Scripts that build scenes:
----------
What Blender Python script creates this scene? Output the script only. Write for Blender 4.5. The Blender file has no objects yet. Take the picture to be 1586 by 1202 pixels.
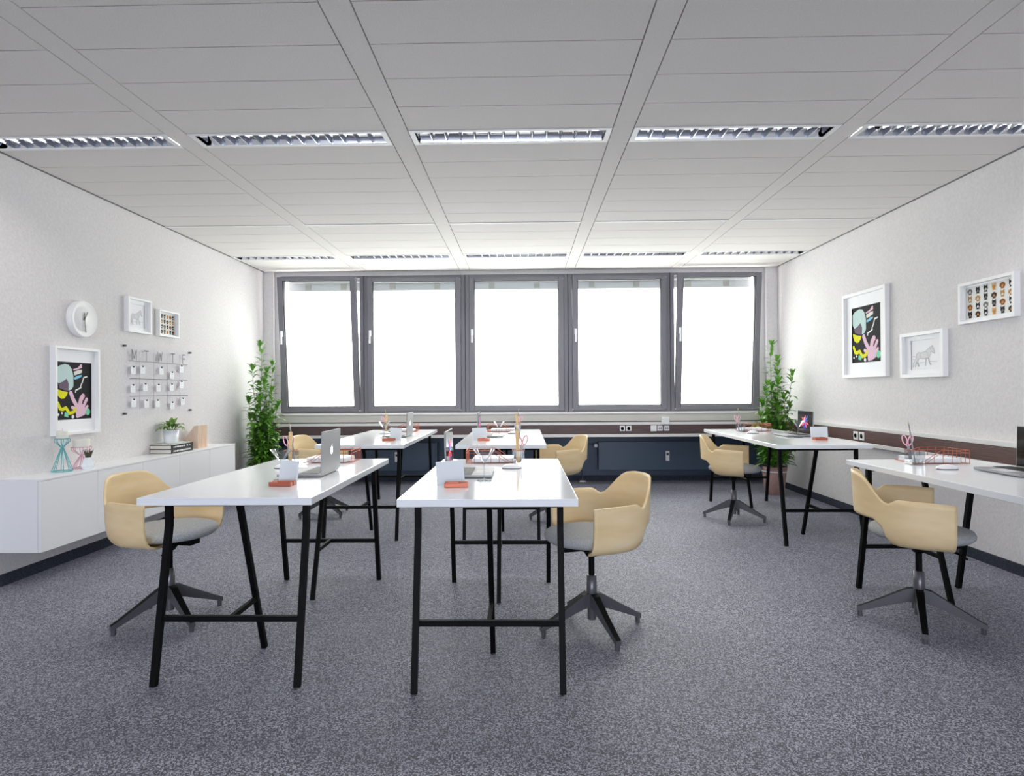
import bpy, math, random
from mathutils import Vector, Matrix, Euler

sc = bpy.context.scene
COL = sc.collection
PI = math.pi
rnd = random.Random(7)

# ------------------------------------------------------------------ materials
def lin(c):
    c = c / 255.0
    return c / 12.92 if c <= 0.04045 else ((c + 0.055) / 1.055) ** 2.4

def rgb(r, g, b):
    return (lin(r), lin(g), lin(b), 1.0)

def base_mat(name):
    m = bpy.data.materials.new(name)
    m.use_nodes = True
    nt = m.node_tree
    return m, nt, nt.nodes['Principled BSDF']

def mat(name, col, rough=0.5, metal=0.0, spec=0.5, coat=0.0):
    m, nt, p = base_mat(name)
    p.inputs['Base Color'].default_value = rgb(*col)
    p.inputs['Roughness'].default_value = rough
    p.inputs['Metallic'].default_value = metal
    p.inputs['Specular IOR Level'].default_value = spec
    p.inputs['Coat Weight'].default_value = coat
    p.inputs['Coat Roughness'].default_value = 0.05
    m.diffuse_color = rgb(*col)
    return m

def tex(nt, scale, detail=2.0, stretch=None, kind='ShaderNodeTexNoise', coord='Object'):
    tc = nt.nodes.new('ShaderNodeTexCoord')
    mp = nt.nodes.new('ShaderNodeMapping')
    if stretch:
        mp.inputs['Scale'].default_value = stretch
    nt.links.new(tc.outputs[coord], mp.inputs['Vector'])
    n = nt.nodes.new(kind)
    n.inputs['Scale'].default_value = scale
    if 'Detail' in n.inputs:
        n.inputs['Detail'].default_value = detail
    nt.links.new(mp.outputs['Vector'], n.inputs['Vector'])
    return n

def ramp(nt, src, stops):
    r = nt.nodes.new('ShaderNodeValToRGB')
    el = r.color_ramp.elements
    while len(el) < len(stops):
        el.new(0.5)
    for e, (p, c) in zip(el, stops):
        e.position = p
        e.color = rgb(*c)
    nt.links.new(src, r.inputs['Fac'])
    return r

def bump(nt, p, src, strength, dist):
    b = nt.nodes.new('ShaderNodeBump')
    b.inputs['Strength'].default_value = strength
    b.inputs['Distance'].default_value = dist
    nt.links.new(src, b.inputs['Height'])
    nt.links.new(b.outputs['Normal'], p.inputs['Normal'])

def noise_mat(name, stops, scale, rough=0.6, stretch=None, detail=3.0, bstr=0.0, bdist=0.002, spec=0.5, coord='Object'):
    m, nt, p = base_mat(name)
    n = tex(nt, scale, detail, stretch, coord=coord)
    r = ramp(nt, n.outputs['Fac'], stops)
    nt.links.new(r.outputs['Color'], p.inputs['Base Color'])
    p.inputs['Roughness'].default_value = rough
    p.inputs['Specular IOR Level'].default_value = spec
    if bstr:
        bump(nt, p, n.outputs['Fac'], bstr, bdist)
    return m

M = {}
M['wall'] = noise_mat('woodchip wallpaper', [(0.3, (219, 216, 216)), (0.7, (229, 226, 226))], 55, 0.85, None, 4, 0.55, 0.006, 0.2)
M['ceil'] = noise_mat('ceiling panel', [(0.3, (222, 218, 215)), (0.7, (232, 228, 225))], 160, 0.9, None, 3, 0.3, 0.002, 0.2)
M['joint'] = mat('ceiling joint', (236, 236, 234), 0.6)
M['void'] = mat('ceiling void', (40, 40, 42), 0.9)
M['whitepaint'] = mat('white paint', (240, 240, 240), 0.45)
M['trim'] = mat('grey white duct', (206, 203, 195), 0.4)
M['sill'] = mat('sill white', (232, 230, 228), 0.3)
M['navy'] = noise_mat('navy paint', [(0.3, (58, 76, 98)), (0.7, (64, 83, 106))], 8, 0.45)
M['radiator'] = mat('radiator paint', (68, 86, 106), 0.35)
M['frame'] = mat('anthracite frame', (118, 116, 124), 0.4)
M['framedark'] = mat('gasket', (30, 31, 34), 0.6)
M['white'] = mat('white lacquer', (242, 245, 248), 0.12, 0, 0.5)
M['cab'] = mat('white cabinet', (242, 243, 245), 0.3)
M['black'] = mat('black powder coat', (6, 6, 7), 0.55, 0, 0.12)
M['darkmetal'] = mat('dark aluminium', (104, 104, 108), 0.3, 0.5)
M['chrome'] = mat('mirror louvre', (225, 228, 232), 0.06, 1.0)
M['silver'] = mat('brushed aluminium', (160, 161, 163), 0.5, 0.35)
M['keys'] = mat('keyboard black', (28, 28, 30), 0.5)
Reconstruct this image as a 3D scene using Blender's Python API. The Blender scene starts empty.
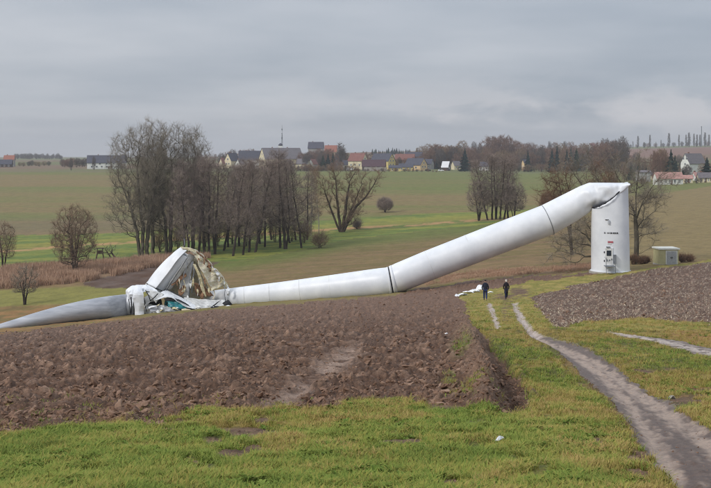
----------
Instructions to follow »
Quote each entry above verbatim and drop the pictures.

In response »
What Blender Python script creates this scene? Output the script only. Write for Blender 4.5. The Blender file has no objects yet. Take the picture to be 1586 by 1202 pixels.
import bpy, math, random
from mathutils import Vector, Matrix, Euler

sc = bpy.context.scene
COL = sc.collection
PI = math.pi
rnd = random.Random(7)

# ------------------------------------------------------------------ materials
def lin(c):
    c = c / 255.0
    return c / 12.92 if c <= 0.04045 else ((c + 0.055) / 1.055) ** 2.4

def rgb(r, g, b):
    return (lin(r), lin(g), lin(b), 1.0)

def base_mat(name):
    m = bpy.data.materials.new(name)
    m.use_nodes = True
    nt = m.node_tree
    return m, nt, nt.nodes['Principled BSDF']

def mat(name, col, rough=0.5, metal=0.0, spec=0.5, coat=0.0):
    m, nt, p = base_mat(name)
    p.inputs['Base Color'].default_value = rgb(*col)
    p.inputs['Roughness'].default_value = rough
    p.inputs['Metallic'].default_value = metal
    p.inputs['Specular IOR Level'].default_value = spec
    p.inputs['Coat Weight'].default_value = coat
    p.inputs['Coat Roughness'].default_value = 0.05
    m.diffuse_color = rgb(*col)
    return m

def tex(nt, scale, detail=2.0, stretch=None, kind='ShaderNodeTexNoise', coord='Object'):
    tc = nt.nodes.new('ShaderNodeTexCoord')
    mp = nt.nodes.new('ShaderNodeMapping')
    if stretch:
        mp.inputs['Scale'].default_value = stretch
    nt.links.new(tc.outputs[coord], mp.inputs['Vector'])
    n = nt.nodes.new(kind)
    n.inputs['Scale'].default_value = scale
    if 'Detail' in n.inputs:
        n.inputs['Detail'].default_value = detail
    nt.links.new(mp.outputs['Vector'], n.inputs['Vector'])
    return n

def ramp(nt, src, stops):
    r = nt.nodes.new('ShaderNodeValToRGB')
    el = r.color_ramp.elements
    while len(el) < len(stops):
        el.new(0.5)
    for e, (p, c) in zip(el, stops):
        e.position = p
        e.color = rgb(*c)
    nt.links.new(src, r.inputs['Fac'])
    return r

def bump(nt, p, src, strength, dist):
    b = nt.nodes.new('ShaderNodeBump')
    b.inputs['Strength'].default_value = strength
    b.inputs['Distance'].default_value = dist
    nt.links.new(src, b.inputs['Height'])
    nt.links.new(b.outputs['Normal'], p.inputs['Normal'])

def noise_mat(name, stops, scale, rough=0.6, stretch=None, detail=3.0, bstr=0.0, bdist=0.002, spec=0.5, coord='Object'):
    m, nt, p = base_mat(name)
    n = tex(nt, scale, detail, stretch, coord=coord)
    r = ramp(nt, n.outputs['Fac'], stops)
    nt.links.new(r.outputs['Color'], p.inputs['Base Color'])
    p.inputs['Roughness'].default_value = rough
    p.inputs['Specular IOR Level'].default_value = spec
    if bstr:
        bump(nt, p, n.outputs['Fac'], bstr, bdist)
    return m

M = {}
M['wall'] = noise_mat('woodchip wallpaper', [(0.3, (219, 216, 216)), (0.7, (229, 226, 226))], 55, 0.85, None, 4, 0.55, 0.006, 0.2)
M['ceil'] = noise_mat('ceiling panel', [(0.3, (222, 218, 215)), (0.7, (232, 228, 225))], 160, 0.9, None, 3, 0.3, 0.002, 0.2)
M['joint'] = mat('ceiling joint', (236, 236, 234), 0.6)
M['void'] = mat('ceiling void', (40, 40, 42), 0.9)
M['whitepaint'] = mat('white paint', (240, 240, 240), 0.45)
M['trim'] = mat('grey white duct', (206, 203, 195), 0.4)
M['sill'] = mat('sill white', (232, 230, 228), 0.3)
M['navy'] = noise_mat('navy paint', [(0.3, (58, 76, 98)), (0.7, (64, 83, 106))], 8, 0.45)
M['radiator'] = mat('radiator paint', (68, 86, 106), 0.35)
M['frame'] = mat('anthracite frame', (118, 116, 124), 0.4)
M['framedark'] = mat('gasket', (30, 31, 34), 0.6)
M['white'] = mat('white lacquer', (242, 245, 248), 0.12, 0, 0.5)
M['cab'] = mat('white cabinet', (242, 243, 245), 0.3)
M['black'] = mat('black powder coat', (6, 6, 7), 0.55, 0, 0.12)
M['darkmetal'] = mat('dark aluminium', (104, 104, 108), 0.3, 0.5)
M['chrome'] = mat('mirror louvre', (225, 228, 232), 0.06, 1.0)
M['silver'] = mat('brushed aluminium', (160, 161, 163), 0.5, 0.35)
M['keys'] = mat('keyboard black', (28, 28, 30), 0.5)
Reconstruct this image as a 3D scene using Blender's Python API. The Blender scene starts empty.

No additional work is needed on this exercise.